## Begin DATASET EXTRACT

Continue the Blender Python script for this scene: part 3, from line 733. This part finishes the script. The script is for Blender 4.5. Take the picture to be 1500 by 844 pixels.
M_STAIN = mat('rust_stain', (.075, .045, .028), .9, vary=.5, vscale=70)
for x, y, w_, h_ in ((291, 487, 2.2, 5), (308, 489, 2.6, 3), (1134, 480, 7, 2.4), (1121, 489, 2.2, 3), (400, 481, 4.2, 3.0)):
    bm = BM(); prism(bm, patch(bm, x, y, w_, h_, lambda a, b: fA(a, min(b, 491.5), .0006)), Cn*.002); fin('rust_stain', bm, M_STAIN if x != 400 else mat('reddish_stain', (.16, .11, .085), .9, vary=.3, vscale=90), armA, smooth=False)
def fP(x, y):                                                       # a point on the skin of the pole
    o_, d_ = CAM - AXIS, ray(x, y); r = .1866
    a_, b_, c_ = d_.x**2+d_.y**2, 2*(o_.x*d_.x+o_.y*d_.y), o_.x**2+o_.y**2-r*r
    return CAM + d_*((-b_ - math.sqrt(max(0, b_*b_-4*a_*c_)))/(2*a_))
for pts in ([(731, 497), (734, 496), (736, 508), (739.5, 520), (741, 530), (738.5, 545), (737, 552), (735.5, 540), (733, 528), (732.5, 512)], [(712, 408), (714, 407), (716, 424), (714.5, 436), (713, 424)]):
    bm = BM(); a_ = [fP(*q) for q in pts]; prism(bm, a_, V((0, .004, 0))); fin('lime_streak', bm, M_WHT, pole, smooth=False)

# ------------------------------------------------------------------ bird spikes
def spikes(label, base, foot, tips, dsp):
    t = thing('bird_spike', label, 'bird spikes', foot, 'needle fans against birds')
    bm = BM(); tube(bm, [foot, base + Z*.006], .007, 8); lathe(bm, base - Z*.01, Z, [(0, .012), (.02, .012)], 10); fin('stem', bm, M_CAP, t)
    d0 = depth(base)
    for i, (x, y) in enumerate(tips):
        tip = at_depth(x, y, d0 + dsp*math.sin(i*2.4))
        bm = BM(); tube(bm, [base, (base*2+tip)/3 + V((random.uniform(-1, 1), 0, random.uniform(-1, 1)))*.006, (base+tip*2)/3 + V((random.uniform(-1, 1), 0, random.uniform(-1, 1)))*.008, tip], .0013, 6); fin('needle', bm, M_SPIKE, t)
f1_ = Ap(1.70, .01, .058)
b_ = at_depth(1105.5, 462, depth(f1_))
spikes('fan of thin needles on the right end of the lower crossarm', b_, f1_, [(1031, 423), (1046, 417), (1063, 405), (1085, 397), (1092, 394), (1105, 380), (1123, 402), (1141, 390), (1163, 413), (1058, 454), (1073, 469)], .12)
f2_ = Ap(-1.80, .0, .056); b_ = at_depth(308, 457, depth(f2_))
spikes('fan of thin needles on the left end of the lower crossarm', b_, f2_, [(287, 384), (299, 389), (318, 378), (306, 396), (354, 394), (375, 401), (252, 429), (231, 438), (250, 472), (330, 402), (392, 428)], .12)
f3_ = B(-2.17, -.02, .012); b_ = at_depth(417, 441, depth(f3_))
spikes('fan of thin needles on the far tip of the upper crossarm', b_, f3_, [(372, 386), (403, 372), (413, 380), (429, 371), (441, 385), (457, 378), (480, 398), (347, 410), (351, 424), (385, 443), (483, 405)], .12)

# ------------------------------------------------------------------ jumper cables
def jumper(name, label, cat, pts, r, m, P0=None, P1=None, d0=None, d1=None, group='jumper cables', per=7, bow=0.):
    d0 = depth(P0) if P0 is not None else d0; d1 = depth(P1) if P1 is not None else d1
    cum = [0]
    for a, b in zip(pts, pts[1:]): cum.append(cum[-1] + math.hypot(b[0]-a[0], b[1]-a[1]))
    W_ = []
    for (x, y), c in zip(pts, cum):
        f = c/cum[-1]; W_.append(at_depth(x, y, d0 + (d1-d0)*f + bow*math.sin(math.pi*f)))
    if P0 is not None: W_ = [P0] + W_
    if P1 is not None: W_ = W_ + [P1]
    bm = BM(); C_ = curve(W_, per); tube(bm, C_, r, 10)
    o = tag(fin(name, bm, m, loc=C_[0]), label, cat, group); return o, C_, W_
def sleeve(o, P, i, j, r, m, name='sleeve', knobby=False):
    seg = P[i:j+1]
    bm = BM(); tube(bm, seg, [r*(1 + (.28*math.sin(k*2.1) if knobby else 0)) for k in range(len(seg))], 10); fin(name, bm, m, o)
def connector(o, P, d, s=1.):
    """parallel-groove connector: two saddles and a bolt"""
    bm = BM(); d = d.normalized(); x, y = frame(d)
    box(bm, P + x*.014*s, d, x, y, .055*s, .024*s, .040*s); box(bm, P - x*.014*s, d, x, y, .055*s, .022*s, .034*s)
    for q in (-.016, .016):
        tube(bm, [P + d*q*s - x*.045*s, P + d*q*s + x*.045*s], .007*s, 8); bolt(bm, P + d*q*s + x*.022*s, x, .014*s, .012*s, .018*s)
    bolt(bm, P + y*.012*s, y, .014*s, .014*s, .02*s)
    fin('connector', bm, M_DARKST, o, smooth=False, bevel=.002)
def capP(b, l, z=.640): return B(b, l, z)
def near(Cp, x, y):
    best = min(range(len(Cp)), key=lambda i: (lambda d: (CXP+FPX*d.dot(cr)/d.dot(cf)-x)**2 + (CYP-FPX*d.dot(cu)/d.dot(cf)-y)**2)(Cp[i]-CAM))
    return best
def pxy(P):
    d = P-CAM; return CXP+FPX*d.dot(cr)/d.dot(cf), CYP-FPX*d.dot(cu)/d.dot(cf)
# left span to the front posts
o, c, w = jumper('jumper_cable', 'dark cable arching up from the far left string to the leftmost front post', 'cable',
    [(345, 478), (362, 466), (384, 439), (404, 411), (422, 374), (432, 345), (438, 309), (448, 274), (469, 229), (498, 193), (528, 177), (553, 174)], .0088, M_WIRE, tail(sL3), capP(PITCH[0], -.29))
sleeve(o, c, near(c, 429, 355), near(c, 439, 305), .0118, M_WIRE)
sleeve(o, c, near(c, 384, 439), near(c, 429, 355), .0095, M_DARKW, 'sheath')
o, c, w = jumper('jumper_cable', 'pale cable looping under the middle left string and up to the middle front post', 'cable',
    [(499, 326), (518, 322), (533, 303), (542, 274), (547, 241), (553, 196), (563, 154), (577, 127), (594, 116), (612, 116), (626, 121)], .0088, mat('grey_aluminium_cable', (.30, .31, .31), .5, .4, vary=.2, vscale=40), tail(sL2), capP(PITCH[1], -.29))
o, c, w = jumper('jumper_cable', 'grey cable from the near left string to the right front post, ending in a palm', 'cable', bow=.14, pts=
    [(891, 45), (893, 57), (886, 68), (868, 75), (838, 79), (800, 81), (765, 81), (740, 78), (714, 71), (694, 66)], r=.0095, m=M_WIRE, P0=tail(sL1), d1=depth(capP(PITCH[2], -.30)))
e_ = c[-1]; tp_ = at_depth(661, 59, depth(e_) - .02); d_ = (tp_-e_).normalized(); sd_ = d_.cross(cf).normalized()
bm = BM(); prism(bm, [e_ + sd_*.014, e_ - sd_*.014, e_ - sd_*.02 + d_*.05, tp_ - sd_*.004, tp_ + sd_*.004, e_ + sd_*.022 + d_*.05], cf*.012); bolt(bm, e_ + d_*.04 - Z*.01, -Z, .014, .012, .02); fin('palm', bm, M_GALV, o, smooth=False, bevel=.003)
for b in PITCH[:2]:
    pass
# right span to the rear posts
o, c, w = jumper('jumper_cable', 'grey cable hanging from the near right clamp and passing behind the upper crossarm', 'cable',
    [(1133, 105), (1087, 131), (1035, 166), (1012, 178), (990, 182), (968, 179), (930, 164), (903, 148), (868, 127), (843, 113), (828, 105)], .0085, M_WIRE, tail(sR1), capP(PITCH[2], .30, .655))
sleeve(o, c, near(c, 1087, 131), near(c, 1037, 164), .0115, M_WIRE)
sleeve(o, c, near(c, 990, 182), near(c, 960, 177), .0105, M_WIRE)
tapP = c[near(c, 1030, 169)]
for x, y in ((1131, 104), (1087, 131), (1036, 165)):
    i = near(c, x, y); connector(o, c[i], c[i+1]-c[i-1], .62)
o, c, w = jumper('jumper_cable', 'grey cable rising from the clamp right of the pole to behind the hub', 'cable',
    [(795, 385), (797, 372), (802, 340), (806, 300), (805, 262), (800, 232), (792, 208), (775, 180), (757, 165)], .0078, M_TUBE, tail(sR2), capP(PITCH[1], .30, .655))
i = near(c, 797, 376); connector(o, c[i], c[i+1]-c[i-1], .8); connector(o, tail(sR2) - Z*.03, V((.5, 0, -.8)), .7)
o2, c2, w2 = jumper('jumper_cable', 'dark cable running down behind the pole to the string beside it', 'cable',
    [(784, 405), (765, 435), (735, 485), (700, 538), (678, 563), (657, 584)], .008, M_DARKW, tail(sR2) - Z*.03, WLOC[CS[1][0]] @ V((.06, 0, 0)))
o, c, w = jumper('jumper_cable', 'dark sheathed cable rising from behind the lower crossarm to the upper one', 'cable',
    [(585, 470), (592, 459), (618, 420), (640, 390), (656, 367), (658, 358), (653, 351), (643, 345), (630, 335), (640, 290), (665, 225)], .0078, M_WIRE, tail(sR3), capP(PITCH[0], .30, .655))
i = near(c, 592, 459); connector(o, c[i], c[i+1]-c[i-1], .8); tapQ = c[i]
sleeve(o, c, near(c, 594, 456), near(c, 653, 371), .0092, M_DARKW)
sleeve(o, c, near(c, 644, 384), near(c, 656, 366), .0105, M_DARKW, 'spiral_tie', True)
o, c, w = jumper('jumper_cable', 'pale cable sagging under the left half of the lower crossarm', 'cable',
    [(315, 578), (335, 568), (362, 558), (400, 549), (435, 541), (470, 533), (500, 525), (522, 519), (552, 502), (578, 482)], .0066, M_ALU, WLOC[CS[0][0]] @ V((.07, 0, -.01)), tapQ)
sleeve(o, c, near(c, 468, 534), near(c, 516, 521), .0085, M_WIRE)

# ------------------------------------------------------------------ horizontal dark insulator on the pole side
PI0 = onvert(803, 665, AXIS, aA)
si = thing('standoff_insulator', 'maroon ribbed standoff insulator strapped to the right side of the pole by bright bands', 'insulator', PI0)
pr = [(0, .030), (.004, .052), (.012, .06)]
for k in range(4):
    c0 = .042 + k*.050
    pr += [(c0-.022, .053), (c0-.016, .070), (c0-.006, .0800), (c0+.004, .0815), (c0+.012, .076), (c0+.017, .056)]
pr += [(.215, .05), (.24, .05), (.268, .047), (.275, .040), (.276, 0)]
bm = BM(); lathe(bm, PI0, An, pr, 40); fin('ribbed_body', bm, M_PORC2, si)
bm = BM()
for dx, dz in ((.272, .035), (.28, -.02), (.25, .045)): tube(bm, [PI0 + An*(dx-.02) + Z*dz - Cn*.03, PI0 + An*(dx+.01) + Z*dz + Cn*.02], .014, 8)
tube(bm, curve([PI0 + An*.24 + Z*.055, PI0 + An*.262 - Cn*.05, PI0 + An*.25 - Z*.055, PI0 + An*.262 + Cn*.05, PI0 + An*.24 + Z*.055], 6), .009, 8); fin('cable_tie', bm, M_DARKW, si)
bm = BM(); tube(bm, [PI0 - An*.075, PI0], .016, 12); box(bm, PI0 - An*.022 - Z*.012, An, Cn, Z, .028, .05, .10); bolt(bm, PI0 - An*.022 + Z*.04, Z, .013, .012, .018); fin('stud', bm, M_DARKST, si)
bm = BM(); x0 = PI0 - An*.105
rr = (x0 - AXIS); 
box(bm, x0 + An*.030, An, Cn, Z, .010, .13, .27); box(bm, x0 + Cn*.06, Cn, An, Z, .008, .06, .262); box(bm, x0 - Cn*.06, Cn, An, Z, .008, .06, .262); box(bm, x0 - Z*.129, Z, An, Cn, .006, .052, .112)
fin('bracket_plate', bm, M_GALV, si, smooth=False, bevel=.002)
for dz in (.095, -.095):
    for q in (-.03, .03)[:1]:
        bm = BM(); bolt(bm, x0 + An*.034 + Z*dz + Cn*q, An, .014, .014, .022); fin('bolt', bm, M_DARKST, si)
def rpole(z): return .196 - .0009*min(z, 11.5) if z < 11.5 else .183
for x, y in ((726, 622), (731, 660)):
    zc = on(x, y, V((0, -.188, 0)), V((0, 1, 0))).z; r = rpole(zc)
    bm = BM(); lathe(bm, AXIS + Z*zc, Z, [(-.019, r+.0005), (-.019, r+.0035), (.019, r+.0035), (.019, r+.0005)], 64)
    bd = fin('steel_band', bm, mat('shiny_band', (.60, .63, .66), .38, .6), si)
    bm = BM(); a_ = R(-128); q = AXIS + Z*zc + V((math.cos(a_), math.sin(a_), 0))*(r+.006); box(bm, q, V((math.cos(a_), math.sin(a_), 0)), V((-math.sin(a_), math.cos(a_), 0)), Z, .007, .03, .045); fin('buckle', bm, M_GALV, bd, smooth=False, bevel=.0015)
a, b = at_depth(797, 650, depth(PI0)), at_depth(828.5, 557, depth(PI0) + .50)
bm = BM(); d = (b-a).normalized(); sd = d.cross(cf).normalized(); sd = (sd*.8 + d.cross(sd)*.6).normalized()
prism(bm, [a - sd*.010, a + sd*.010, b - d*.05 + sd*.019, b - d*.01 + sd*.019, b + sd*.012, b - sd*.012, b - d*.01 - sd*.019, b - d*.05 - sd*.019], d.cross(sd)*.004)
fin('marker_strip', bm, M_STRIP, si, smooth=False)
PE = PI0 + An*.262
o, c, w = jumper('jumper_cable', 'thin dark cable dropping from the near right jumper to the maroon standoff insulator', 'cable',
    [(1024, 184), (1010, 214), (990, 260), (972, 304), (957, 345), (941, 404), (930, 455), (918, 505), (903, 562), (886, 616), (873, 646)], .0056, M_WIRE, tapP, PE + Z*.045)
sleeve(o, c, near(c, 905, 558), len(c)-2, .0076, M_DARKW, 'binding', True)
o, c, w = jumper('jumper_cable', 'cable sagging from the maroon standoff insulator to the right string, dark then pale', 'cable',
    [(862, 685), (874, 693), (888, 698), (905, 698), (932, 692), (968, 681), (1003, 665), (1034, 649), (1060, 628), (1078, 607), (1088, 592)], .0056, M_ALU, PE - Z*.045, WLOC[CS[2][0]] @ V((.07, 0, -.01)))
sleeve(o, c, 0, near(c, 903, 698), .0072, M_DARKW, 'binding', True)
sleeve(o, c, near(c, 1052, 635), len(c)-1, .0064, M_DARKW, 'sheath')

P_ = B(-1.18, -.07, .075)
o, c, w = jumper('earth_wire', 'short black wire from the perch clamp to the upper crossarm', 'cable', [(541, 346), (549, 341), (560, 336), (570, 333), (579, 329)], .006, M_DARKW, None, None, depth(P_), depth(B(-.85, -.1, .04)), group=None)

## End DATASET EXTRACT

REQUIREMENTS:
Without changing anything, quote the lines from the top of the data to the line that contains "bm = BM(); a_ = [fP(*q)", including that line.

FINAL RESULT:
Continue the Blender Python script for this scene: part 3, from line 733. This part finishes the script. The script is for Blender 4.5. Take the picture to be 1500 by 844 pixels.
M_STAIN = mat('rust_stain', (.075, .045, .028), .9, vary=.5, vscale=70)
for x, y, w_, h_ in ((291, 487, 2.2, 5), (308, 489, 2.6, 3), (1134, 480, 7, 2.4), (1121, 489, 2.2, 3), (400, 481, 4.2, 3.0)):
    bm = BM(); prism(bm, patch(bm, x, y, w_, h_, lambda a, b: fA(a, min(b, 491.5), .0006)), Cn*.002); fin('rust_stain', bm, M_STAIN if x != 400 else mat('reddish_stain', (.16, .11, .085), .9, vary=.3, vscale=90), armA, smooth=False)
def fP(x, y):                                                       # a point on the skin of the pole
    o_, d_ = CAM - AXIS, ray(x, y); r = .1866
    a_, b_, c_ = d_.x**2+d_.y**2, 2*(o_.x*d_.x+o_.y*d_.y), o_.x**2+o_.y**2-r*r
    return CAM + d_*((-b_ - math.sqrt(max(0, b_*b_-4*a_*c_)))/(2*a_))
for pts in ([(731, 497), (734, 496), (736, 508), (739.5, 520), (741, 530), (738.5, 545), (737, 552), (735.5, 540), (733, 528), (732.5, 512)], [(712, 408), (714, 407), (716, 424), (714.5, 436), (713, 424)]):
    bm = BM(); a_ = [fP(*q) for q in pts]; prism(bm, a_, V((0, .004, 0))); fin('lime_streak', bm, M_WHT, pole, smooth=False)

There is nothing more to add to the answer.